The most exciting thing about technology is how quickly it changes. But that’s also the most frustrating thing about it. You buy a new phone and it is obsolete seconds later. You fall in love with a new app, and then it falls foul of Chinese law. You believe that the latest gadgets will improve your life, and then a self-driving car kidnaps your mother and drives her to Mongolia. It’s time to step back, put away that damn Apple Watch, and take stock of all the recent happenings in the world of Chinese tech. It may feel like you’ve just downloaded 2015 onto your phone, but it’s already bugging you to upgrade to a newer version.

Without further ado, our list of the six biggest updates (and downgrades) in China's tech scene in 2015.
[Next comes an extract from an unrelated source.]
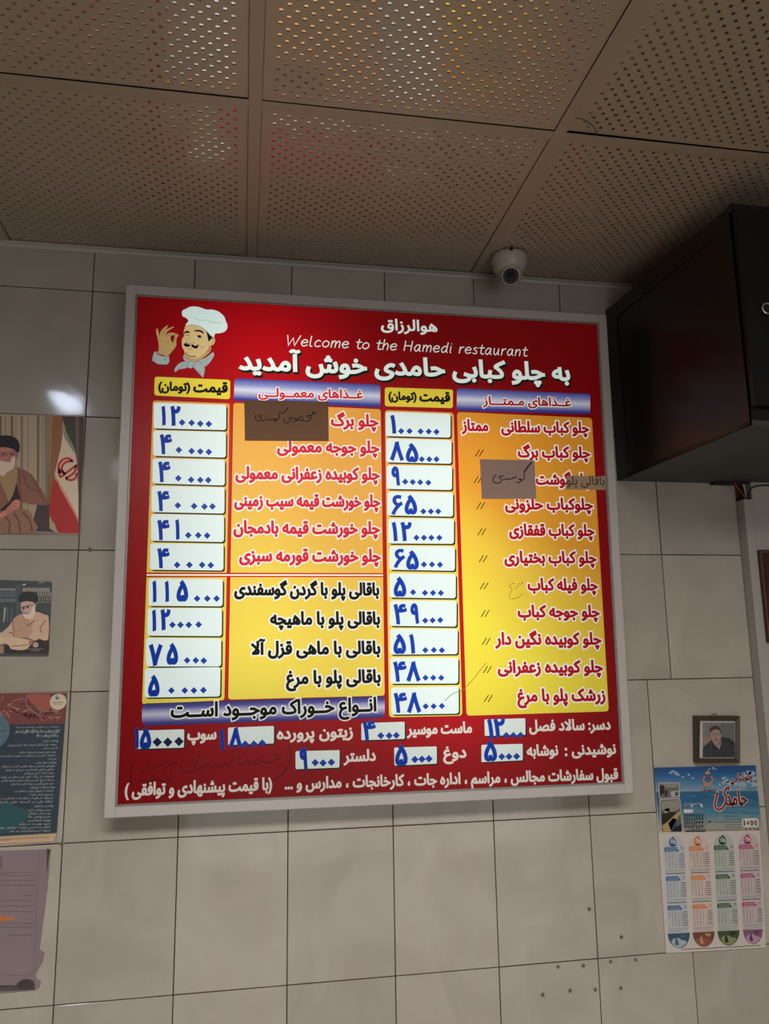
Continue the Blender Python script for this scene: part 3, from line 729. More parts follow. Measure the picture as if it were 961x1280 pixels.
# chef picture, a flat printed drawing --------------------------------------
L_HAT = lit('backlit_chef_white', RGB(226, 246, 238), .8); L_SKIN = lit('backlit_skin', RGB(232, 200, 140), 1.0); L_SK2 = lit('backlit_skin_shade', RGB(206, 168, 108), 1.0)
L_CLOTH = lit('backlit_scarf', RGB(178, 190, 186), 1.0); L_INK = lit('backlit_brown_ink', RGB(60, 34, 22), 1.0); L_GREY = lit('backlit_grey_ink', RGB(80, 108, 118), 1.0); L_HAIR = lit('backlit_black_ink', RGB(22, 12, 12), 1.0); L_REDF = lit('backlit_deep_red', RGB(150, 14, 22), 1.5)
a = art((190, 380), 9.61)
a.poly([(735, 575), (748, 620), (700, 700), (640, 755), (600, 740), (530, 712), (470, 700), (395, 685), (373, 650), (385, 600), (500, 690), (640, 650)], L_CLOTH, 1)
a.poly([(405, 262), (470, 240), (540, 248), (600, 270), (655, 318), (690, 380), (700, 430), (735, 405), (755, 420), (755, 455), (735, 490), (708, 498), (706, 555), (670, 603), (610, 650), (540, 690), (500, 697), (455, 680), (420, 650), (395, 610), (385, 560), (362, 520), (358, 470), (362, 420), (385, 385), (380, 340), (390, 300)], L_SKIN, 2, 3)
a.poly([(690, 500), (706, 555), (670, 603), (610, 650), (540, 690), (500, 697), (455, 680), (420, 650), (398, 605), (440, 640), (520, 655), (600, 620), (660, 560)], L_SK2, 3, 2)
a.poly([(650, 318), (690, 355), (728, 395), (706, 425), (692, 448), (678, 450), (668, 400)], L_HAIR, 3)
a.poly([(358, 105), (375, 75), (410, 60), (450, 38), (500, 32), (560, 38), (610, 55), (660, 70), (720, 70), (780, 85), (830, 115), (870, 160), (885, 205), (905, 255), (900, 300), (870, 335), (820, 352), (775, 355), (752, 368), (745, 398), (725, 400), (690, 370), (655, 328), (600, 285), (540, 262), (470, 252), (405, 264), (415, 235), (438, 205), (410, 170), (370, 150)], L_HAT, 4, 3)
for p, w in [([(500, 160), (545, 190), (600, 198), (660, 195), (710, 220), (770, 225), (835, 235)], .35), ([(405, 264), (470, 250), (540, 260), (600, 284), (655, 328), (695, 372), (728, 400)], .4), ([(775, 355), (752, 368)], .4)]: a.stroke(p, w, L_GREY, 5)
for p in [[(383, 352), (400, 332), (430, 325), (452, 340), (445, 352), (410, 349), (388, 362)], [(508, 324), (540, 313), (590, 319), (615, 340), (622, 363), (600, 350), (575, 337), (540, 333), (512, 335)], [(540, 388), (568, 376), (596, 390), (588, 404), (556, 407)],
          [(383, 485), (405, 470), (430, 484), (458, 492), (455, 508), (430, 519), (400, 512), (385, 500)], [(468, 502), (490, 487), (515, 505), (535, 500), (556, 488), (550, 525), (525, 539), (490, 525)]]: a.poly(p, L_HAIR, 5, 3)
a.poly([(528, 394), (552, 386), (556, 410), (538, 408)], L_HAT, 4)
for p, w in [([(400, 385), (430, 372), (452, 385)], .6), ([(456, 400), (430, 422), (413, 447), (420, 465), (440, 473), (470, 478), (500, 462), (515, 478)], .35), ([(435, 545), (465, 548), (487, 562)], .4), ([(405, 588), (430, 618), (470, 634), (525, 632)], 1.1),
             ([(450, 535), (480, 528), (510, 530)], .3), ([(556, 485), (575, 510), (600, 525), (602, 552)], .4), ([(635, 508), (605, 528)], .4), ([(692, 508), (694, 545), (664, 580)], .6), ([(720, 430), (745, 425), (735, 460), (712, 480)], .4), ([(388, 605), (415, 650), (455, 682), (500, 698), (545, 690), (620, 648), (690, 590)], .45), ([(545, 415), (570, 418), (600, 412)], .3)]: a.stroke(p, w, L_INK, 5)
a.poly([(430, 700), (425, 765), (370, 780), (318, 790), (298, 805), (285, 822), (268, 800), (280, 770), (320, 720), (380, 697)], L_CLOTH, 5, 2)
a.poly([(500, 700), (560, 698), (620, 745), (634, 790), (615, 882), (590, 862), (540, 810), (495, 755)], L_CLOTH, 5, 2)
a.poly([(440, 698), (498, 698), (496, 750), (482, 772), (436, 770), (426, 738)], L_CLOTH, 6, 2)
for p in [[(440, 698), (428, 740), (434, 772)], [(500, 700), (494, 745), (482, 772)], [(500, 702), (560, 698), (620, 745), (634, 790), (618, 880)], [(505, 765), (550, 805), (605, 835)], [(430, 738), (370, 745), (320, 785)], [(560, 715), (640, 690), (700, 640)], [(748, 620), (700, 700), (640, 752)], [(510, 740), (530, 722)], [(385, 640), (410, 665)]]: a.stroke(p, .35, L_GREY, 7)
a.poly([(25, 575), (50, 575), (60, 600), (130, 625), (205, 630), (210, 690), (190, 727), (130, 730), (70, 725), (2, 682), (8, 640)], L_CLOTH, 4)
a.poly([(52, 300), (68, 300), (82, 350), (93, 378), (98, 345), (130, 300), (178, 260), (192, 268), (165, 305), (205, 292), (255, 270), (260, 282), (210, 314), (180, 340), (172, 370), (190, 355), (240, 345), (300, 362), (318, 382), (300, 405), (290, 450), (292, 500), (255, 555), (215, 600), (185, 632), (130, 612), (62, 592), (78, 560), (82, 520), (75, 450), (65, 400), (50, 350)], L_SK2, 3, 2)
a.poly([(222, 392), (250, 378), (274, 382), (264, 420), (250, 468), (228, 440)], L_REDF, 4)
for p, w in [([(93, 388), (97, 345)], .4), ([(136, 382), (134, 345), (165, 305)], .4), ([(166, 385), (175, 350), (205, 320)], .4), ([(170, 392), (205, 380), (250, 372), (285, 375), (305, 383)], .35), ([(250, 468), (270, 430), (290, 395)], .35), ([(60, 600), (130, 628), (185, 636)], .5), ([(185, 636), (192, 650), (180, 668)], .3)]: a.stroke(p, w, L_INK, 5)
for p in [[(25, 575), (8, 640), (2, 682), (70, 725), (130, 730), (190, 727), (210, 690), (205, 630)]]: a.stroke(p, .35, L_GREY, 5, 0)
a.disc((155, 672), 1.0, L_GREY, 5)
a.build('chef_drawing', BOARD, label='printed cartoon of a moustached chef in a white hat giving an OK sign')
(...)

1. Poor Jack Ma (relatively speaking)

Jack Ma, Alibaba founder

Ma started 2015 as China’s richest man. The Alibaba founder Jack Ma was rolling in renminbi – and dollars, after his American IPO. But in October, Ma was ousted from his spot by Wang Jianlin, leaving him with a measly US$19 billion and China’s most successful web company. Poor chap.

2. But is it rose gold?

iPhone rose gold

In 2014, China surpassed the US as the iPhone’s biggest market. So how to follow the success of the iPhone 6? Rose gold, that’s how. The new iPhone 6s sported this elegant color on its metallic back and it outsold its normal-colored counterpart by a hefty three million units in the Mainland. 

3. Uber love for China

Uber in China

Despite not being legal in the strictest sense, Uber is something of a big deal in China. The firm is already doing more than one million rides per day in China, which constitutes 30 percent of its entire business. It works because China has a) tons of cities and B) terrible traffic in said cities. Simple business, really. 

4. Chinese government swipes right on startups

Chinese tech startups

In May, Chinese Premier Li Keqiang met with a group of tech entrepreneurs in Beijing’s Zhongguancun, or ‘China’s Silicon Valley.’ Then in September, Xi Jinping visited Seattle as executives from Apple, IBM and Facebook joined up with their Chinese counterparts at Alibaba, Tencent and Baidu. It was a tech-together like no other.

5. 马克·扎克伯格

Mark Zuckerberg, founder of Facebook

That’s pronounced “Mǎkè zhā kè bó gé,” and it’s the Chinese name of Facebook CEO Mark Zuckerberg. He went public with his mandarin skills at Tsinghua University, where he spoke for 20 minutes and even dropped in a few Chinese idioms. The Internet was not as kind, with commentators criticizing his tones.

6. "Apple is Hitler"

Quote of the Year:

That’s at least what Jia Yueting, the billionaire founder and CEO of Chinese video site LeTV seemed to think about the California tech giant. The entrepreneur made the awkward comparison in March, in a poster published on his Weibo page (which has more than five million followers) teasing the launch of LeTV’s new smartphone. The image showed a cartoon Adolf Hitler wearing a red armband with the Apple logo in place of the Nazi swastika. Smooth move. The poster read “Crowdsourced, Freedom vs. Arrogance, Tyranny” and was supposed to illustrate that Apple is stifling innovation and harming the interests of users. After the image drew international attention, Jia issued an apology, replacing the image of Hitler with that of a king. Still, we now know what this guy really thinks.